Rises in oil prices have been key to the decision by the Waste & Resources Action Programme (Wrap) to invite tenders for Britain's first mixed plastics recycling plant. The plant should be operational in 2011 and it will be able to process plastics such as yoghurt pots, margarine tubs, egg cartons and cutlery as well as bottles. Steve Creed, of Wrap, said: “There is a lot of value in the material we are treating as rubbish. Maybe calling it waste is the wrong phrase - we should be calling it resources in the wrong place.

“There's been a strong growth in the sector. It's probably a combination of an increase in the value of the waste and the ability to benefit from economies of scale. The value of things like plastic bottles has gone up significantly because of the cost of raw materials — oil, in particular.”

Attempts to reduce carbon emissions are also playing a part in the switch to recycled materials.

The glass industry faces tougher emission regulations, so by using recycled bottles, which causes less carbon dioxide to be pumped into the atmosphere, rather than creating them from virgin materials, it can lessen its impact on climate change. Similarly, manufacturers using recycled plastic rather than creating it from fresh ingredients can halve their carbon emissions.

Carbon pricing, which is expected to become more rigorous, is likely to put further pressure on manufacturers to use recycled materials. “It's becoming more of a factor for people. The pricing of carbon is still in its early days but people are becoming aware,” Mr Creed said.

“I wouldn't want to see scarcity as the main driver but looking forward we are going to have to do something about using materials as many times as we can. Paper fibres can, for example, be used seven times. If we use them just the once we've missed out.”

David Hughes, a partner at the Foresight Group, venture capitalists specialising in environmental sustainable investments, expects more plants to be built in Britain and that these will encourage more people to recycle.

“We think there's a virtuous circle,” he said. “A lot of councils don't recycle the plastic waste because there haven't been processing facilities. We think by building plants you encourage more councils to recycle.”

CASE STUDY: 'There's money to be made'

Chris Dow has every confidence that his investment in plastics recycling will generate brass from muck.

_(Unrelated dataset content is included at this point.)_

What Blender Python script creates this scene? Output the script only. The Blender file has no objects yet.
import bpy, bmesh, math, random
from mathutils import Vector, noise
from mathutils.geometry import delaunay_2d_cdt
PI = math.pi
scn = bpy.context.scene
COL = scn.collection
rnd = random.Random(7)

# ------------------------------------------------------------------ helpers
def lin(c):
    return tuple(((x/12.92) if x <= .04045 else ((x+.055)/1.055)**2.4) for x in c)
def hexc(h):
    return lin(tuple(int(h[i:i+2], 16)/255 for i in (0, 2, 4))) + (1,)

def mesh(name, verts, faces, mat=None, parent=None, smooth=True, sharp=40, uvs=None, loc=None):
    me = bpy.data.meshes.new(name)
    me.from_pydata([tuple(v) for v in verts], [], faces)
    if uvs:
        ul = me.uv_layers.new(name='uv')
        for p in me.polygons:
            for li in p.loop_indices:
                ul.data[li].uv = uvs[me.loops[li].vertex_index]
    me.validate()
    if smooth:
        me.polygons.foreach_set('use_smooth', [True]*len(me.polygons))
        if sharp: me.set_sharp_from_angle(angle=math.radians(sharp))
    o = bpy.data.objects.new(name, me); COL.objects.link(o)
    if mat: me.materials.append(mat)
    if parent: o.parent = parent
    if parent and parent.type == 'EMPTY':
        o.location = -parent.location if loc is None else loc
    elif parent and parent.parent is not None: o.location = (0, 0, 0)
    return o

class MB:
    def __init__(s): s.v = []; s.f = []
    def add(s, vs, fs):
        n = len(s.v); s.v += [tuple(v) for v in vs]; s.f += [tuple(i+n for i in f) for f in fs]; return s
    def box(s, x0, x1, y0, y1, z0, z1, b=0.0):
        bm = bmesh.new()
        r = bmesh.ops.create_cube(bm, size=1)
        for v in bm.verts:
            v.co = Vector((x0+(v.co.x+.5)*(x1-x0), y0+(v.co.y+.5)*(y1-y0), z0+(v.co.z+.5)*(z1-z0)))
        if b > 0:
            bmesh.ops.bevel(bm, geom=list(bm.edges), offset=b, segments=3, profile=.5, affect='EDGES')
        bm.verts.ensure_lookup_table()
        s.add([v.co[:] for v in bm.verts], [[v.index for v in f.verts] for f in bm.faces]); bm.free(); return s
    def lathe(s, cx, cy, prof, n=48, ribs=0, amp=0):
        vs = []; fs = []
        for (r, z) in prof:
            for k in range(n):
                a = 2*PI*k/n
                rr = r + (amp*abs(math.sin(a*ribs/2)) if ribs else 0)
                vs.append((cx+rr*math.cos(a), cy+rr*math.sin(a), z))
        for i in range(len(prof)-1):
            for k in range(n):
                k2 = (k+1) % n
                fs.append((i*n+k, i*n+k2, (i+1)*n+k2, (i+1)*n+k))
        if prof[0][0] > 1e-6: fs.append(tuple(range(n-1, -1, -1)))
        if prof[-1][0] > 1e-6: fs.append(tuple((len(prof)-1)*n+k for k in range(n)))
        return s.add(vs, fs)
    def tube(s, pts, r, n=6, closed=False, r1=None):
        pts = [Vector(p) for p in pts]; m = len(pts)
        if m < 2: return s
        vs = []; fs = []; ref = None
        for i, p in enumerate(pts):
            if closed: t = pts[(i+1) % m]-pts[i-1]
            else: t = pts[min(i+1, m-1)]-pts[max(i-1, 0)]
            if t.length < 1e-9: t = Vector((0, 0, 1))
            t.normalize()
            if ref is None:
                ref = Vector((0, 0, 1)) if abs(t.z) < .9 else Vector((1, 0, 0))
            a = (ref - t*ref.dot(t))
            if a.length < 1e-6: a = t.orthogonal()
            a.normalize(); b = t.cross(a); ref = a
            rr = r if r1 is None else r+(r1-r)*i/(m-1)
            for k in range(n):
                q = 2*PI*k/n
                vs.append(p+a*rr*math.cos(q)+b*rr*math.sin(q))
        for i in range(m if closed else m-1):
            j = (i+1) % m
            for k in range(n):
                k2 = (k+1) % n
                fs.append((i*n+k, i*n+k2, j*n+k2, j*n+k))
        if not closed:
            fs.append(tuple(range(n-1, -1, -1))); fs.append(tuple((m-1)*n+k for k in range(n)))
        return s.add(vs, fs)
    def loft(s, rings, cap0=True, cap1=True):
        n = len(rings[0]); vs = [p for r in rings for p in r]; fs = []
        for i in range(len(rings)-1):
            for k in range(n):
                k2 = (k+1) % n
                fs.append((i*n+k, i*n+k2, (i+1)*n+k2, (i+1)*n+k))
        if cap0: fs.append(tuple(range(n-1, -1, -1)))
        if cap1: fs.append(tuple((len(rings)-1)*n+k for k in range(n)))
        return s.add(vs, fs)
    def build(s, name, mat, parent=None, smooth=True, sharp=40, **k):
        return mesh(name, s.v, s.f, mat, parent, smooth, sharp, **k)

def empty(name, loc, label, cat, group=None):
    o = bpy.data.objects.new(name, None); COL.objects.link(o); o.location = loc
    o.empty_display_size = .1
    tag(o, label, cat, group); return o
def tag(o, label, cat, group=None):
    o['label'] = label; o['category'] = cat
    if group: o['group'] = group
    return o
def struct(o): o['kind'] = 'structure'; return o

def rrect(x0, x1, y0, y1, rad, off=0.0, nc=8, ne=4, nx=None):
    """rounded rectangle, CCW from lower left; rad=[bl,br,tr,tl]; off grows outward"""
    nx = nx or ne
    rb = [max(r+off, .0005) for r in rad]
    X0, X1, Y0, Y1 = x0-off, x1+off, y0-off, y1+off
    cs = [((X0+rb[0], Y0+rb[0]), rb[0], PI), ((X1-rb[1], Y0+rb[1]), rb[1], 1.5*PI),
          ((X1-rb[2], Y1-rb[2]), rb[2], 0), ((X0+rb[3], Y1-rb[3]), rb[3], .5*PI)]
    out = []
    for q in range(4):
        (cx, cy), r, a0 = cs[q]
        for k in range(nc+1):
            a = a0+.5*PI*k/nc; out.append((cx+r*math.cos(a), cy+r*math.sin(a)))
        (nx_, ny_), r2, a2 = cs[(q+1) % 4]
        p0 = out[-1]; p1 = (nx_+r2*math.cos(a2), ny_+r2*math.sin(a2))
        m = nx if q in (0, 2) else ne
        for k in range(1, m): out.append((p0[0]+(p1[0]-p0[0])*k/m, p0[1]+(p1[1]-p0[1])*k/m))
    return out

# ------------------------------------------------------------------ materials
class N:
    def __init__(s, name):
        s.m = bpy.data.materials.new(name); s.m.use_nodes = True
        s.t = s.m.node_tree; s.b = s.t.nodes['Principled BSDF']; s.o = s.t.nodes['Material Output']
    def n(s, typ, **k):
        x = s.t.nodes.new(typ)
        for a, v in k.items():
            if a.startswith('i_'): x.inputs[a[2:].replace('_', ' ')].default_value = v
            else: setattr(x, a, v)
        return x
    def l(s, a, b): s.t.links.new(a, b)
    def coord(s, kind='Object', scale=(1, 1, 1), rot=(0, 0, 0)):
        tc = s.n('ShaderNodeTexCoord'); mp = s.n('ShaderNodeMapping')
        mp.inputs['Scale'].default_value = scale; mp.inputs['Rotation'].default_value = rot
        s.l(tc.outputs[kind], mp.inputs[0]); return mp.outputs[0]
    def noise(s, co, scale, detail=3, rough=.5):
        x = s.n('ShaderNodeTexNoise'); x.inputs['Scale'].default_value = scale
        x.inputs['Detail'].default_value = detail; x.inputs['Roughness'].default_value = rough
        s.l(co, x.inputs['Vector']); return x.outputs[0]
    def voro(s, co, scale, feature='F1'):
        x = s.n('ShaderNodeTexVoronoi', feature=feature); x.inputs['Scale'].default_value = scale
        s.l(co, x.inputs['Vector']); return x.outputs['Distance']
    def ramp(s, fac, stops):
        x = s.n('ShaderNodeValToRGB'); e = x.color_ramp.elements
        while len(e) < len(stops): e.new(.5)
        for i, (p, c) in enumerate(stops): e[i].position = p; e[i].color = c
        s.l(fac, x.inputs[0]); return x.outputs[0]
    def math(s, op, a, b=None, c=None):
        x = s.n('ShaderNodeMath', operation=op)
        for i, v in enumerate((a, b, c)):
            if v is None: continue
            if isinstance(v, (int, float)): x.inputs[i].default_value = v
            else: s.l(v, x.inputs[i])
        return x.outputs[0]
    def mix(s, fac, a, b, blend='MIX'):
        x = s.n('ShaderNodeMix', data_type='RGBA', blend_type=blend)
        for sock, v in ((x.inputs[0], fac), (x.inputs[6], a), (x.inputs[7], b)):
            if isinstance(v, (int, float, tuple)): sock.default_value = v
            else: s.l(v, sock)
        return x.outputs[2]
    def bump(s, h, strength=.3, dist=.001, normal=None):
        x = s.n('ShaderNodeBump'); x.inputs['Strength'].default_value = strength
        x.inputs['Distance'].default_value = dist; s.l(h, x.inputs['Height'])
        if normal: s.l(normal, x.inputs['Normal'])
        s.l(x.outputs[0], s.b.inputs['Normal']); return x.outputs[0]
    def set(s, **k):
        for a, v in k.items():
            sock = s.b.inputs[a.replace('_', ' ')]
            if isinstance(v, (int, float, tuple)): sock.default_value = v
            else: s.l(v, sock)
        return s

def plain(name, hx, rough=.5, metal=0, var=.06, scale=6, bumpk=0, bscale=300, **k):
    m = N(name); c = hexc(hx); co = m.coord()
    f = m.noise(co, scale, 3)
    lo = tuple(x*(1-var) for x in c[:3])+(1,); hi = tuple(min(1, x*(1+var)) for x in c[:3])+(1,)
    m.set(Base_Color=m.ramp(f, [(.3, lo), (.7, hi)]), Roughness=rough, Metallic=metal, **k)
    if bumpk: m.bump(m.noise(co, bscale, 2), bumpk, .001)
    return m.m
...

“There's money to be made from rubbish,” he said. “The UK is the land of milk and honey for recycling and environmental technology.”

He has a personal stake in the Closed Loop London facility and uprooted his family from Australia to take up the post of managing director at the Dagenham plant.

The rise in commodity prices over the past two years has underlined the potential of recycling plants as green goldmines because of the improvement in profit margins.

“Obviously, it makes us more competitive with virgin resin, which is a product of the oil refracting process,” he said. “All the recycled alternatives have found themselves much more competitive.

“The past two years have been great for us and our investors — they've been great for the environment in general.”

For Mr Dow, the venture is more than just a way of making money. He sees recycling as an important and necessary way to protect the environment. The most obvious benefit is reducing the amount of waste that would otherwise be dumped in Britain's limited number of landfill sites.

“We take bottles from the kerbside, sort them, shred them, wash them and return them back to food-grade resin, which can be used to make bottles again,” he said.

It can also reduce carbon dioxide emissions, regarded as a prime cause of climate change. Recycling plastic consumes at least 50 per cent less oil than making plastic from scratch.

Mr Dow said of the reprocessing plant: “We are a small but important step in the right direction. I really believe in it. It's the way we need to go as a community and a society.

I consider it the best thing I've ever done in my life. It's the future.”